[Q] Generic CRC-generation

Douglas McPherson djm at san.rr.com
Wed Dec 29 17:59:55 UTC 1999


Maurice and Jerry,

Not one, but two completely general CRC packages!  Thank you, thank 
you, thank you. The only thing for me to add is the ability to 
compute CRCs over bit fields whose width is not an integer multiple 
of 8 (suggestions welcome). My approach is going to be to compute the 
CRC over as many bytes as possible, then add in the effect of the 
final bits.

Again, thank you both very much.

Doug.


>=> 12/22/99 1:00:59 PM EST, djm at san.rr.com =>
><< Does anybody out there have code for generic CRC generation? The
> implementation does not have to be efficient. I am aware of the
> 16-bit algorithm in the current image, but need to be able to
> generate CRCs with non-standard polynomials for arbitrary bit length
> messages. Thanks in advance. >>
>
>Doug,
>
>Attached is CRC package I did a while ago.
>I hacked a change to remove BitMasks Class Variable from class Integer;
>  it wouldn't load on 2.6 otherwise. 2.7a fixes bug.
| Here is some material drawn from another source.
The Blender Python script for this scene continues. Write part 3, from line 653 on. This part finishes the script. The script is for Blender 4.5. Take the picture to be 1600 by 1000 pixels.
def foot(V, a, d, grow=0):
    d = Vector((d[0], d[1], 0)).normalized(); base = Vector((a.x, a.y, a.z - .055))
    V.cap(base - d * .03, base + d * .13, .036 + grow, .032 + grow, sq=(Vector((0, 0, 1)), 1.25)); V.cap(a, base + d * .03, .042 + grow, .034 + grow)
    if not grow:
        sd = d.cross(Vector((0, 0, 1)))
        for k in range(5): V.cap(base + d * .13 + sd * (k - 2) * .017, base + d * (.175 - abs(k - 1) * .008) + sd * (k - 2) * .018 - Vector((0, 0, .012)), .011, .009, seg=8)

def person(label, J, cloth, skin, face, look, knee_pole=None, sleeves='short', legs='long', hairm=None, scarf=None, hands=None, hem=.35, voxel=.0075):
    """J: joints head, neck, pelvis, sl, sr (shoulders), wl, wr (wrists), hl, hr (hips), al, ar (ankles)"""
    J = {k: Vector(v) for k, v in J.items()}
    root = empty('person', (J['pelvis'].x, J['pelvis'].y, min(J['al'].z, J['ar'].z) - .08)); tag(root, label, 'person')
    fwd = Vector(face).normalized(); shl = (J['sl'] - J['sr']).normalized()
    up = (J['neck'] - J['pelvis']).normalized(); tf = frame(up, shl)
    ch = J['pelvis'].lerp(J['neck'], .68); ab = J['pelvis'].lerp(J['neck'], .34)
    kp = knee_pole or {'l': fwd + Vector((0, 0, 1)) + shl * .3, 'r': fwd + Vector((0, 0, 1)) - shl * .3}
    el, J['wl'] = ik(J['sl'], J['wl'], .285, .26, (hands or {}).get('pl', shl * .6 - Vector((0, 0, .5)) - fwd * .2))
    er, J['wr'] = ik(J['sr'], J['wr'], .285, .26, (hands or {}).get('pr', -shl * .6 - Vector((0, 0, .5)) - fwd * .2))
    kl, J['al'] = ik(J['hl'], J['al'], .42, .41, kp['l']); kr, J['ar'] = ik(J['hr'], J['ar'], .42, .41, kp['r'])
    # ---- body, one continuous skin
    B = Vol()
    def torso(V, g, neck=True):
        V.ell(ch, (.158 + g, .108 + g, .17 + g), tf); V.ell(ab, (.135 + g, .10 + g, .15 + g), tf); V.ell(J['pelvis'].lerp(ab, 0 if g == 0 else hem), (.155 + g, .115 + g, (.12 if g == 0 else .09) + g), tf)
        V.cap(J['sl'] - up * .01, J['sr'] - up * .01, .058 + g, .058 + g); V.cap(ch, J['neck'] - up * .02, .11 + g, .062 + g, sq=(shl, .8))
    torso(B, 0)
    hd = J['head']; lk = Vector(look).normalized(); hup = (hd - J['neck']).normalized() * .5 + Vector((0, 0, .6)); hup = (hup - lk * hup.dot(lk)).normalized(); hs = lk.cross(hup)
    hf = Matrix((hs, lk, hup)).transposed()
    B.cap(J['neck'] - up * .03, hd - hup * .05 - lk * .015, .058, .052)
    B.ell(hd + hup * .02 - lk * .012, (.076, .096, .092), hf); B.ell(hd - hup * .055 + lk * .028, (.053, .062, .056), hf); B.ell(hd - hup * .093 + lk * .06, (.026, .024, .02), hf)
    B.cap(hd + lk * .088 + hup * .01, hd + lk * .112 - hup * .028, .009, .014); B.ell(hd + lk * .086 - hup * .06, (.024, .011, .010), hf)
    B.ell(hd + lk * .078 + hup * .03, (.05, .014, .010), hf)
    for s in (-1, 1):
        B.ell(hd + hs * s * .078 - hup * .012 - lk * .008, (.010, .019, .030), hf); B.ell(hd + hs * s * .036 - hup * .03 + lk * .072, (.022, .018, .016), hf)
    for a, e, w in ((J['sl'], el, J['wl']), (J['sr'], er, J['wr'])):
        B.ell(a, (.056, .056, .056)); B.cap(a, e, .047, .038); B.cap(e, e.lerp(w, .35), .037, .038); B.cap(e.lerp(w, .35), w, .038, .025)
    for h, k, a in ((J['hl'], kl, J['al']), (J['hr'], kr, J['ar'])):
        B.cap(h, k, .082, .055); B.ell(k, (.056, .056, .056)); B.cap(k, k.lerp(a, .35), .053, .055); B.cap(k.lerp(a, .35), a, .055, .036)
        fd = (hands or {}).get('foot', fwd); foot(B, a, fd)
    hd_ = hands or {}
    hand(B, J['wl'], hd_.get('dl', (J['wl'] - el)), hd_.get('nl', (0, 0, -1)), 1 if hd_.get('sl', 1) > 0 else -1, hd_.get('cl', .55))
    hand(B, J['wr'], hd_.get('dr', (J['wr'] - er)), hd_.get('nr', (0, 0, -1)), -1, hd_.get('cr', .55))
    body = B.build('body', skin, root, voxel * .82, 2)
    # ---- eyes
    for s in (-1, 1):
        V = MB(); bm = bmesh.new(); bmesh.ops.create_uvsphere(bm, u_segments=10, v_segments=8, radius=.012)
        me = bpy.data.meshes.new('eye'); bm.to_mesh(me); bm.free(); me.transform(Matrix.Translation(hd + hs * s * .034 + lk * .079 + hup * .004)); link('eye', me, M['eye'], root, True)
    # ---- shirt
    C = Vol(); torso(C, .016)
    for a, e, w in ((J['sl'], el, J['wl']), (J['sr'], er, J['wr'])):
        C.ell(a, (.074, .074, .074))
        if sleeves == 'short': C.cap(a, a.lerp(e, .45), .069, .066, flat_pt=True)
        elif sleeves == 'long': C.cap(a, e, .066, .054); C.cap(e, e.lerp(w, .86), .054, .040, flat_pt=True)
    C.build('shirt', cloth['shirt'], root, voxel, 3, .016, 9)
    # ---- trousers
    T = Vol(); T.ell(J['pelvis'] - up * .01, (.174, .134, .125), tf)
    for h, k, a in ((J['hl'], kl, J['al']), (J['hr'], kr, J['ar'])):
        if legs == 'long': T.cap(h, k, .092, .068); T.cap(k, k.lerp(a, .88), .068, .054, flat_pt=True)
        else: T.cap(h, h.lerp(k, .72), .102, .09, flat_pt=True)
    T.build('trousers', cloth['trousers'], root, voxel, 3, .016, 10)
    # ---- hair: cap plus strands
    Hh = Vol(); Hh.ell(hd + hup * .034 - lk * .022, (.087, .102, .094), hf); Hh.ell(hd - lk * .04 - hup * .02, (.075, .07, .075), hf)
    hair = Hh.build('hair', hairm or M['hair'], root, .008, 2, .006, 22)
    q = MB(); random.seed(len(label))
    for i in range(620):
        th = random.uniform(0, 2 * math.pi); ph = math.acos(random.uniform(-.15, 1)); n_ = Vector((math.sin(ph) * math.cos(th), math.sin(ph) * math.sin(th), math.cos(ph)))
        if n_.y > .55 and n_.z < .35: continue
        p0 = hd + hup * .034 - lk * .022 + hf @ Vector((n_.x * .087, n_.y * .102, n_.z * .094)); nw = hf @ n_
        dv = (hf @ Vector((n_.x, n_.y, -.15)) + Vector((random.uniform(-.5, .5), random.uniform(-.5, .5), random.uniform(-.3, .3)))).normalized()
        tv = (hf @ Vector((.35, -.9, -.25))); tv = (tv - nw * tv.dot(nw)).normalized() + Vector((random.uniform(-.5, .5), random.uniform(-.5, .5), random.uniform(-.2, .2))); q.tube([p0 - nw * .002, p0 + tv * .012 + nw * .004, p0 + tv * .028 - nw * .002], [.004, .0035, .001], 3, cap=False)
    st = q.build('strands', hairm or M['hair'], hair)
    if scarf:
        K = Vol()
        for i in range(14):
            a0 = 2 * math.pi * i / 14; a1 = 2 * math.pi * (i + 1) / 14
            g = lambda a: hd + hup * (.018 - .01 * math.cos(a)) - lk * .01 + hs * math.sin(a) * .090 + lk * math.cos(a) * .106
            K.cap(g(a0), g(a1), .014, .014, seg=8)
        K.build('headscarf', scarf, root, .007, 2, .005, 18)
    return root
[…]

Much slower table
>  creation without that Class Variable. It cached BitMasks (1-bit in a width
>of 0s).
>This is based rather strictly on the paper by Ross N. Williams.
>I built the table driven version and then went back and added  
>  the reference version from the paper to fully document the program.
>I later added an 'incremental' version <processes crc's a character at a time,
>  but uses tables for calculating intermediate results>.
>There are various test methods to execute internal tests; they are probably
>  the best way to figure out how to add your own needs to the package..
>------------------------------------------
>I've taken a quick look at Maurice's package.
>His algorithms are based on
>  Peterson & Weldon's 'Error Correction Codes'
>  so the packages look different when setting up your own crc processor.
>His goal of using 30 bits for intermediate results is definitely
>  the right way to go for Squeak (with 2 extra bits over SmallInteger in
>  a 32-bit word) so I'll have to figure out how he does the algorithm.